Last night Jill and I watched The Witness, a short documentary film that recounts the last few days of the life of Dr. Martin Luther King, Jr. His final days were spent in Memphis, Tennessee to stand with the sanitation workers. These almost unanimously black men were on strike and Dr. King could not let them stand alone. In his final speech, “The question is not if I stop to help this man in need what will happen to me. The question is if I do not stop to help the sanitation workers what will happen to them, that is the question.” 

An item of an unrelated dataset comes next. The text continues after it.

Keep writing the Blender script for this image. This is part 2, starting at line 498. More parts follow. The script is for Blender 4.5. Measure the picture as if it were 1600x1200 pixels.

Dr. King understood something about justice. As I listened this morning to the “Mountain Top Speech” in its entirety, I was taken aback by how powerfully King spoke on the eve of his death. The justice he was fighting for was not restrained by fear. The justice King was fighting for was driven by the call of God. King knew things were not right in the world. He knew there was trouble all around. He, just as we all have, had seen the darkness, but he also believed something was afoot. He said, “It is only when it is darkest that we can see the stars.” He continued, “Something is happening in Memphis; something is happening in our world.” Dr. King was certain God was on the move, and God’s kingdom was breaking in. 

The last day as I have listened and read Dr. King, I am forced to think about what is going on in my world. I am forced to look at my life and my church. N.T. Wright begins Simply Christian talking about justice. He says, “Those who follow Jesus are committed to, as he taught us to pray, to God’s will being done on earth as it is in heaven. And that means God’s passion for justice must become ours, too.” This passion for justice has become muddled in my mind because so often I fall back on what is just for me. I am driven by my thoughts, my values, and my rights. This is not the call of Jesus and this is not the justice of God. 

Why I find King’s above quote powerful is because it paints a picture of real justice. If we are going to be extremist about justice then we are going to have to be driven not by our concern, but the concern of the other. We must learn to ask what would happen to my neighbor if I did nothing.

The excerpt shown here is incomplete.